Tuesday, June 12, 2012

June 2nd: The Flight and Arrival

The flight was nice...fourteen hours, but nice. The in-flight food was vegetarian and approximately Indian food. I made many friends on the flight and asked them questions. On my flight to Newark, a middle-aged family man who works for a bank company in Mexico. He tells me that India is fifty years behind the United States in terms of equal treatment of women, and he thinks women are too free in the United States. He looks at the divorce rates as Americans not looking at the consequences of their actions on the children and society. He believes that India cares more about money than education. He says that poverty is the excuse for the country not to invest in education. For this family man, India still thinks too much in the box. However, he wants his daughter to study what she wants.

While I had more conversations, they were small talk. After arriving at the Delhi Airport, I exchange my pocket money my father gave me for Indian currency. I will need more money later, but what I have is fine. The first thing that startles me is that the security have AK-47s. As you might guess, I am not a violence person, and people having big guns scare me.
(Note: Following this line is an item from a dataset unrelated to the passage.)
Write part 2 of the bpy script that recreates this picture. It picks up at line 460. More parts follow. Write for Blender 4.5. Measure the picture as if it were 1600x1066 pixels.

I then look for Chandra Vikash or whoever he had sent to pick me up among the people with name cards. After awhile of not seeing anyone, I get desperate and start trying to find a phone I can use. My phone does not have a local sim, there are no payphones, and the locals either cannot understand me or are looking for customers, so I take the only choice left to me--the racist one. I find an equally lost and confused American looking for their person and ask for his phone. The one I find does not have a local phone either but soon we find his person who was to pick him up, and his guide has a phone he is willing to share.

After contacting Vikash and meeting the intern whose job is to pick me, I take the metro to Vaishali. I have to go through a series of bag checks, probably to restrict weapon transport in the city and trains. The black train tokens have a tower that reminds me of Pisa. There first train from the airport is not all that compact.

On the way to the second train, the intern and I meet up with the three other interns who will be accompanying me on this misadventure with Vikash this Summer. In the not so fresh air of Delhi, I see all sorts of poverty and scrambling on the streets. Trash rots on the sides of streets, and icky dark water taints our sandals. The second train is far more crowded. It is not Tokyo crowded but you will have to suck in your gut and get friendly.

My next encounter with the gross was a man's hand. While on the second train, a middle-aged man violently cleans his ear with his index finger. Then he pushes with the same my shoulder aside to talk to his companion. Next he cleans is nose with the same finger. THEN he push my shoulder with the same hand to talk to his companion again.

A picture of the metro station from our balcony as Shir Krishna Bhawan

I tolerated it. At Vaishali, we walk to our near-bye place of stay called Shir Krishna Bhawan. It has temple, hence the name. After walking through the sewage to the building and climbing to the third floor (ground floor is 0), I unpack my stuff. Because the power is out and it is so hot, I sit on the balcony to cool off. Chandra VIkash comes by to say hello and then I go to bed.